Source data.
## begin
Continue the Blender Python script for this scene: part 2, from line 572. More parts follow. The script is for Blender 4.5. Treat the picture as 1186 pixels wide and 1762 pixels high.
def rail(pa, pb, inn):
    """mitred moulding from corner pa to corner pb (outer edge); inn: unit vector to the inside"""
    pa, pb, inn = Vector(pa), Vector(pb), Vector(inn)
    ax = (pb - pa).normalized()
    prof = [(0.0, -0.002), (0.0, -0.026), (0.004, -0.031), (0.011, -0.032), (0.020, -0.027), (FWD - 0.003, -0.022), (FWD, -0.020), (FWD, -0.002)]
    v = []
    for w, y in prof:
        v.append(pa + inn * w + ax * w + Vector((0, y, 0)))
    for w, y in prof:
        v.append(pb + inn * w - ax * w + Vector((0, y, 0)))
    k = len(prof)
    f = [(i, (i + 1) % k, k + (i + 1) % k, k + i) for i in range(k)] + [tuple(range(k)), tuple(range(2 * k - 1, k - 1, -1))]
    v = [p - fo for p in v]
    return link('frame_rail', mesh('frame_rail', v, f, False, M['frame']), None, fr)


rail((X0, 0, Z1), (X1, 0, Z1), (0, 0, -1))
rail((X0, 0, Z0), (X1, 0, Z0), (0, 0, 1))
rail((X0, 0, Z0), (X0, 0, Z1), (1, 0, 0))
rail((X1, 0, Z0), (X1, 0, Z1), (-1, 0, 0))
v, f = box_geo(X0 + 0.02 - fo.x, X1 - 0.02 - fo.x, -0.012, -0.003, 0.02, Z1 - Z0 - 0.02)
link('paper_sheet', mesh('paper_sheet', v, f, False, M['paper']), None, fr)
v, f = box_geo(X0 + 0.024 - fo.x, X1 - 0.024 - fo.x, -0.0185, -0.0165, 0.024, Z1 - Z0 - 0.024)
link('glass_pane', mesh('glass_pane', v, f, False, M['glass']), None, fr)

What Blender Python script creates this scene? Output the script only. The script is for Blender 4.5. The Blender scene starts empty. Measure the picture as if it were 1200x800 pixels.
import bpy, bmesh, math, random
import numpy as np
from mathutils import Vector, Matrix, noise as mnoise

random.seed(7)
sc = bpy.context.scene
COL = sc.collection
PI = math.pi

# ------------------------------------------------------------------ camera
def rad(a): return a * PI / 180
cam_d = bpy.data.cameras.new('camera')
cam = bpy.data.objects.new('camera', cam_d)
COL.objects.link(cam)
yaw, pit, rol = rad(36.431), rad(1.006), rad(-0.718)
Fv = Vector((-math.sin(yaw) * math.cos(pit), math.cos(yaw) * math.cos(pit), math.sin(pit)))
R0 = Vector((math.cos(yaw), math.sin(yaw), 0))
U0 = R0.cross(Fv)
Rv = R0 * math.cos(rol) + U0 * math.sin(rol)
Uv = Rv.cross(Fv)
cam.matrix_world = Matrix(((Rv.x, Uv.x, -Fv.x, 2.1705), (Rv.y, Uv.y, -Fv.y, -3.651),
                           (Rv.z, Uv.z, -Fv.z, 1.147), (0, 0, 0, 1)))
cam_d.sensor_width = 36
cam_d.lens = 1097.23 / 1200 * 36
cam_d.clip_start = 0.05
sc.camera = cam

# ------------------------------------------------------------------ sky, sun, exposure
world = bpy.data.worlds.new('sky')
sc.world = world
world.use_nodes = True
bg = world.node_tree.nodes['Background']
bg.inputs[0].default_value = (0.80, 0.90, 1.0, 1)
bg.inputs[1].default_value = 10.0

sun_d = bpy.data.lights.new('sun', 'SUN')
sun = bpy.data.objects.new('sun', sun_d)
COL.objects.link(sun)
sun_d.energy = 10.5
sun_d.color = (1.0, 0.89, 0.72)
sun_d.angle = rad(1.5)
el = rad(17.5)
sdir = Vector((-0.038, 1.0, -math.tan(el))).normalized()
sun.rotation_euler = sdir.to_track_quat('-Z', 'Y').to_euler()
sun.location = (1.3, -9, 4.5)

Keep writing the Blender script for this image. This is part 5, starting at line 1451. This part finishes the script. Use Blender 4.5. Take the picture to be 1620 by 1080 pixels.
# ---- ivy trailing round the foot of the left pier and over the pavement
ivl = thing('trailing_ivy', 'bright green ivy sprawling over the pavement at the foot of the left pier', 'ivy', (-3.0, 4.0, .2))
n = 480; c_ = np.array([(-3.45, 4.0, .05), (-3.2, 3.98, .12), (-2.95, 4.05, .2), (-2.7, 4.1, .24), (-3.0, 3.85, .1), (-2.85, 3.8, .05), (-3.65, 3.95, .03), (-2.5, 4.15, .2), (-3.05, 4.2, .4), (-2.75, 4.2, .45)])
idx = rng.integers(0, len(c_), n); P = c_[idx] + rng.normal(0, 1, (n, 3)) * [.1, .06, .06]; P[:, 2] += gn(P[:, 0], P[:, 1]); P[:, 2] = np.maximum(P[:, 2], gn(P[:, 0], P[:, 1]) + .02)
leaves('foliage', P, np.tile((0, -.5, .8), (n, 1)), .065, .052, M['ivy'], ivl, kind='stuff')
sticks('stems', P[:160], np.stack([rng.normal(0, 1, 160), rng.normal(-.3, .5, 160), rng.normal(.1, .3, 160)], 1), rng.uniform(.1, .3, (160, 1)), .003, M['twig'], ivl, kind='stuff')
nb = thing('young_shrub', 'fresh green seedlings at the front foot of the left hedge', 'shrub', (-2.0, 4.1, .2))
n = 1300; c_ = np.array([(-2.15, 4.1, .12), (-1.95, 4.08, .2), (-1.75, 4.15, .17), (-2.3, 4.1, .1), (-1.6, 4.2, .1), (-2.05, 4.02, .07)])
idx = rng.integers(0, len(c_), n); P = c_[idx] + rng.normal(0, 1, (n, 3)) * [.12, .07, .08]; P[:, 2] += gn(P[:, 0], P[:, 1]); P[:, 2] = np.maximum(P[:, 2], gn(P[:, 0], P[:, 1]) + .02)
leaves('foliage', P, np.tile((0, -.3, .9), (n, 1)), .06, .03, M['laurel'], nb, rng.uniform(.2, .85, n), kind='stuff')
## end
Exercise goal.
What is the number of lines that contain "this"? Reply with that number alone.

Task response.
3